Peach Picks: What to Read This Week

by / Feb. 15, 2017 12am EST


We celebrated Valentine’s Day at Peach Mag with four visual poems by local poet and interdisciplinary artist Alana Kelley. The poems, which feature pen and ink illustrations alongside text, are the candy heart messages you wish you had sent yesterday—tragic and sharp, but not without tenderness. My favorite of the four depicts a hand with its fingers casually moving toward something outside of the frame, and text that both sings and mourns, “HOW WE TOUCH / AND DON’T TALK ABOUT IT.” The illustrations are part of a larger project that Kelley has been self-publishing as part of her Fun-a-Day series, a month-long program hosted by local arts collaborative Sugar City in which artists are encouraged to produce one piece of art every day for the month of February. You can view Kelley’s project in full at Sugar City’s Fun-a-Day gallery opening next month.



Cringers Present: 
Steve Roggenbuck

Everyone has their own story about the first time they discovered Steve Roggenbuck. For me, it was in early 2014 when he posted a video to YouTube of himself reading “what is heavy petting and can we please do it,” a gentle love poem that reduced me to a giggling mess. That’s why last Tuesday night at Ashker’s on Main I listened eagerly every time someone got up for an open mic slot and told their own Steve Roggenbuck story. Most notorious for his YouTube channel, Roggenbuck is an entrepreneur in finding new ways and platforms to connect himself to his readers; he is one of the guiding forces behind Boost House, a publisher based in Tucson, Arizona, and at one point turned his home into a vegan co-op house and community arts space. These innovative means of connection rang through his reading; Roggenbuck had us shouting anti-Mike Pence chants as an improvised intermission, and accompanying him like a laugh track to a new poem he wrote consisting entirely of negative YouTube comments. Roggenbuck’s poetry is warm and relatable, with every poem reading like an inside joke he can’t wait for you to be a part of.

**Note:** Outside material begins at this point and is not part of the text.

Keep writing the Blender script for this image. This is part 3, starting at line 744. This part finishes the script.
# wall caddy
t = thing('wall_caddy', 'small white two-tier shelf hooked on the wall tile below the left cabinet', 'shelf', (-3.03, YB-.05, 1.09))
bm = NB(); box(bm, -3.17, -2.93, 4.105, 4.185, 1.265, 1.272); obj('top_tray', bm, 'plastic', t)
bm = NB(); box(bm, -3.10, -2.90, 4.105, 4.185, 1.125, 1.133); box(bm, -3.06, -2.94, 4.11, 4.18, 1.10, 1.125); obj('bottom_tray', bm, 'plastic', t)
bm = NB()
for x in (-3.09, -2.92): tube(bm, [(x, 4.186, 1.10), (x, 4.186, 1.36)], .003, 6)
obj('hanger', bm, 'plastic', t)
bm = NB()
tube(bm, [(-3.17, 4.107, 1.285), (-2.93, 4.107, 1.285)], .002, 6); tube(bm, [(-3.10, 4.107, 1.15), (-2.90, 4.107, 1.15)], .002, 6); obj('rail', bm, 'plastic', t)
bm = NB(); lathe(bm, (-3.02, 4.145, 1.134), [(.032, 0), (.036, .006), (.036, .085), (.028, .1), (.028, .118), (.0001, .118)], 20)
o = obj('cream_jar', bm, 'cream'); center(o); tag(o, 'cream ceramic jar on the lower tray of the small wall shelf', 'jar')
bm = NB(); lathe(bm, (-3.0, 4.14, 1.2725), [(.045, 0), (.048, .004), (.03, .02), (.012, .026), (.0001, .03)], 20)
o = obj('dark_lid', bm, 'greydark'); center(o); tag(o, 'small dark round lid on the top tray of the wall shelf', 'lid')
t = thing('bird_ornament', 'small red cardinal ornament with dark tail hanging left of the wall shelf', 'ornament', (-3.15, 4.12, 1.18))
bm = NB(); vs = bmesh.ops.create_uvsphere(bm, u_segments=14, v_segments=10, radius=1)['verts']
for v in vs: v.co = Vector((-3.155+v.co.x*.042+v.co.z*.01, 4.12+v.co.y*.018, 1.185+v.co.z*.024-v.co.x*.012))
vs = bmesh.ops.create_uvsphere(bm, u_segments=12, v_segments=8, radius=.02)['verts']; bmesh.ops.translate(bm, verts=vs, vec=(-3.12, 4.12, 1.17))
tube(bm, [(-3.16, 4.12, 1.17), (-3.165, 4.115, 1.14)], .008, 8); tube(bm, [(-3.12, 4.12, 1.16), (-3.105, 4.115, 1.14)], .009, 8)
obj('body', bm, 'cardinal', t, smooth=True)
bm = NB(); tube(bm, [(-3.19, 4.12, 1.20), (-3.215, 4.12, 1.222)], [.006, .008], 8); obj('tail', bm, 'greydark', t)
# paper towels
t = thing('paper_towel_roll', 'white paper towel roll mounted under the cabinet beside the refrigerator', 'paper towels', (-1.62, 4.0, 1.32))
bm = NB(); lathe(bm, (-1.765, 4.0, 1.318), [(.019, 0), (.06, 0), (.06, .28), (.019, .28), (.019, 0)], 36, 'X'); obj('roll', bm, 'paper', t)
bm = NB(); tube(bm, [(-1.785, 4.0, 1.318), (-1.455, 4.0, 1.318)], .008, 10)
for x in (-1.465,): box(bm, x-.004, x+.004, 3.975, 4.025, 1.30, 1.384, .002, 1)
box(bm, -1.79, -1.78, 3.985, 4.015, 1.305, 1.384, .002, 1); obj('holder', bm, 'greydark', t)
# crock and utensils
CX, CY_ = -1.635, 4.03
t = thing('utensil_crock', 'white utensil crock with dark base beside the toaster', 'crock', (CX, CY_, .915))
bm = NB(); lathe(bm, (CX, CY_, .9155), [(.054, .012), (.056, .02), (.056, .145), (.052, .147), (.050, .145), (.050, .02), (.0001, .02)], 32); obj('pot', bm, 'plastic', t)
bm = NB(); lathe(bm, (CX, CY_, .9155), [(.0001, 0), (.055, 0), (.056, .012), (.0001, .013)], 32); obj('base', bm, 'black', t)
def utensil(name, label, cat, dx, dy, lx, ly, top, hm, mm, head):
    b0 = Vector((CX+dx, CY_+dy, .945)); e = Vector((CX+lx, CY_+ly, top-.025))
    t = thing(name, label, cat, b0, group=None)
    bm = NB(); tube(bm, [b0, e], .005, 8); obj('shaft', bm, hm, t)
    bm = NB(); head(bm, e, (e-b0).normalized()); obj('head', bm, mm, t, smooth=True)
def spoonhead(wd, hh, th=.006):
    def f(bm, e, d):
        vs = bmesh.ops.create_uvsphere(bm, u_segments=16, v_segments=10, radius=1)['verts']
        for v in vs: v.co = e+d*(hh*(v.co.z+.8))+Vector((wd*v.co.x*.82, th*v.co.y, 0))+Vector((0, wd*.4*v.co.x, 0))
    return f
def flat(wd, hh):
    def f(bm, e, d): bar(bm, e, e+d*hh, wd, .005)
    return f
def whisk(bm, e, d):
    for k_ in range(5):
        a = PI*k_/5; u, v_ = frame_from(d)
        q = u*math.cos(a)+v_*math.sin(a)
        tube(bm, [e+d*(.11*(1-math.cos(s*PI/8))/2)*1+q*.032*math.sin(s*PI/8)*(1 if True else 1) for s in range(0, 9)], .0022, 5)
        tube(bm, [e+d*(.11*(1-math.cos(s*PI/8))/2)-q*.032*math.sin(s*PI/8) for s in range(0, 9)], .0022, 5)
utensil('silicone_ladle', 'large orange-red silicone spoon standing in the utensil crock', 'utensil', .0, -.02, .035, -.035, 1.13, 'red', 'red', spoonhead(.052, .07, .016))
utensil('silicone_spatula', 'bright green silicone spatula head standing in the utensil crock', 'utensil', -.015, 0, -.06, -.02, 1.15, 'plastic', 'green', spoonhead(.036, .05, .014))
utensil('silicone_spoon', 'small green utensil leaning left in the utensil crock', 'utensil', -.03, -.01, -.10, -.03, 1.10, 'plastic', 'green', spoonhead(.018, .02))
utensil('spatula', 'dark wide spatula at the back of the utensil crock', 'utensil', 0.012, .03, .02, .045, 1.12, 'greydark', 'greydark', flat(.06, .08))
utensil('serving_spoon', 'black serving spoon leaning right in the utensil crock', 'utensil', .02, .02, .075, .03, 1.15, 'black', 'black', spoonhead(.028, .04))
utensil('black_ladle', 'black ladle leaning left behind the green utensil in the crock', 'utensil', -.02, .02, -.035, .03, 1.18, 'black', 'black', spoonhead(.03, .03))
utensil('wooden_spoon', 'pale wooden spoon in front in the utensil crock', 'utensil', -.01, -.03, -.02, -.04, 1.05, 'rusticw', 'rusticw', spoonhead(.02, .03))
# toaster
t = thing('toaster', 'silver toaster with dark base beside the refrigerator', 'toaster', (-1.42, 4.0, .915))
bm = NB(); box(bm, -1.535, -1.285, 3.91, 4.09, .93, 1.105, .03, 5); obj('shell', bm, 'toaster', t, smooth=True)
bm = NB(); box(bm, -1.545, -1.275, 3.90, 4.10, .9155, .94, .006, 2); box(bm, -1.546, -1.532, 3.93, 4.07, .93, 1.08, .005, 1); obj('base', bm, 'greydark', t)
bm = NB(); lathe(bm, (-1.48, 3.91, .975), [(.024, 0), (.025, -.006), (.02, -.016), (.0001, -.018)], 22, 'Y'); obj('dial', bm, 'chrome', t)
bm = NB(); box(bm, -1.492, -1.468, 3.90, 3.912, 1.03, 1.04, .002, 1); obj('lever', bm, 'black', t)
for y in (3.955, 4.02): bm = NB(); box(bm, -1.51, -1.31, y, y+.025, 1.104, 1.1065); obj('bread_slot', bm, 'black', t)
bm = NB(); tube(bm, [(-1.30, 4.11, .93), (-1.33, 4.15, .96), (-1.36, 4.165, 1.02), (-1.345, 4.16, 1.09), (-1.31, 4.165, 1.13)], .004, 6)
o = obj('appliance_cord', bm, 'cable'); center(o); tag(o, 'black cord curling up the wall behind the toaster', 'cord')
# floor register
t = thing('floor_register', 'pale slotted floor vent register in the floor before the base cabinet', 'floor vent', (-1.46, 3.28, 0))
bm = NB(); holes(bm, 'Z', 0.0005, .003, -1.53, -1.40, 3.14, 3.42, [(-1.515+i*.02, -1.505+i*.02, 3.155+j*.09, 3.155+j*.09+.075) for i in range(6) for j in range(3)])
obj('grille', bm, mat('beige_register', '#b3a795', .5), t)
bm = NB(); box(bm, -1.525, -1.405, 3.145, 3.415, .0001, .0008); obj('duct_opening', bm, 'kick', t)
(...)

by Laura Theobald (poetry)
Boost House (2015)

During his reading, Roggenbuck read from THE BEST THING EVER, a chapbook of poems by Laura Theobald in which she used the predictive text software in iOS to construct poetry. The resulting collection is thought-provoking and surprising, full of shouts and joy and momentum. Improbable themes and phrases (“death,” “destruction,” “government,” “my mom”) recur and give the collection thematic unity, while also causing the reader to wonder what exactly is revealed in the application of an algorithm to our everyday conversations. Although some lines sound like they are spoken by a robot that is desperately trying to express its feelings for the first time, they are beautiful nonetheless. “I love you so much better,” Theobald writes, “now that I’m not sure how to do it for / the first time.”